December 18, 2013 | , | 3.5

Scalpel, Sorrow and Skin

Scalpel: Sorrow and Skin

In the mood for triggered, machine-gun double bass? How about some bruising and technical guitar work? Guttural vocals that ooze expelled bile? Excellent. Then Scalpel’s debut album, Sorrow and Skin may be exactly what your fetid corpse of a doctor prescribed. Think overtly technical death metal combined with the rabid and burly feeling of early Suffocation and you’ve got an idea of what you can expect on these ten tracks.

Truth be told, this isn’t an easy album to sit through more than once in a sitting. The manic drums fire almost non-stop for the first three tracks and ever shifting chords fly through the air like blood splatter from a sledge hammer blow. Vocally the band does it’s best to keep from becoming monotonous with layered vocals that combine indecipherable, guttural growls with higher end screams. The overall effect makes for an album that is dense and demands a great deal of your attention.

“Ripe” gives you a solid idea of what to expect from the rest of the album within the first 30 seconds as insanely fast double bass leads the way for the technical guitar work and barking vocals. Sickening leads fill the air as tempos shift violently in every attempt to violently separate your head from the rest of your husk. “Gutmulch” is about as old school death metal as you can get while still hurling off-kilter riffs and the kitchen sink into the blender. It’s a brain-scramble and frenzied blast and bludgeon sort of song. “The Black Juices” has flurries of recent Hate Eternal and some Morbid Angel amongst the churning mass of riffs and barbaric drumming.

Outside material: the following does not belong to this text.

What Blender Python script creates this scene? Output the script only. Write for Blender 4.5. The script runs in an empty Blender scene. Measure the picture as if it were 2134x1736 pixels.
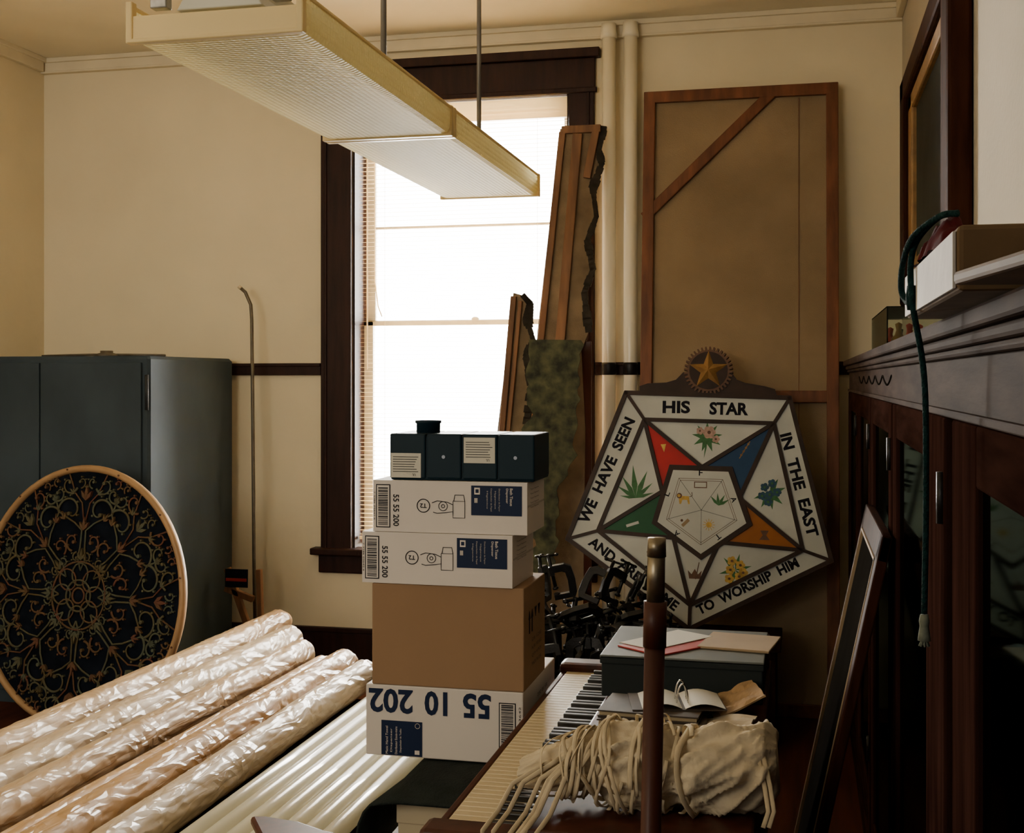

Scalpel slow things down to a relative crawl with the awesome “Skullscraper.” This song is highly charged with technical flurries and a blur of blasting ferocity that surges and recedes with rapid succession. The song is quite varied and not the smoothest to listening experience, but if you’re tired of looking at your own face, this one will surely strip the flesh from the bone as vehemently as possible. “Mincemaster” follows suit with more technical brutality than you can shake a shattered femur at.

All in all, Sorrow and Skin is an impressive debut in terms of the band’s playing abilities, as well as the level of brutality presented here. But those two things alone do not make a great album. Scalpel have possibly shown all their cards here. Now it’s time to learn from their Sevared Records debut and hone those skills and songwriting in an effort to make a more cohesive and fluid album. Still, this shit is pretty damn good.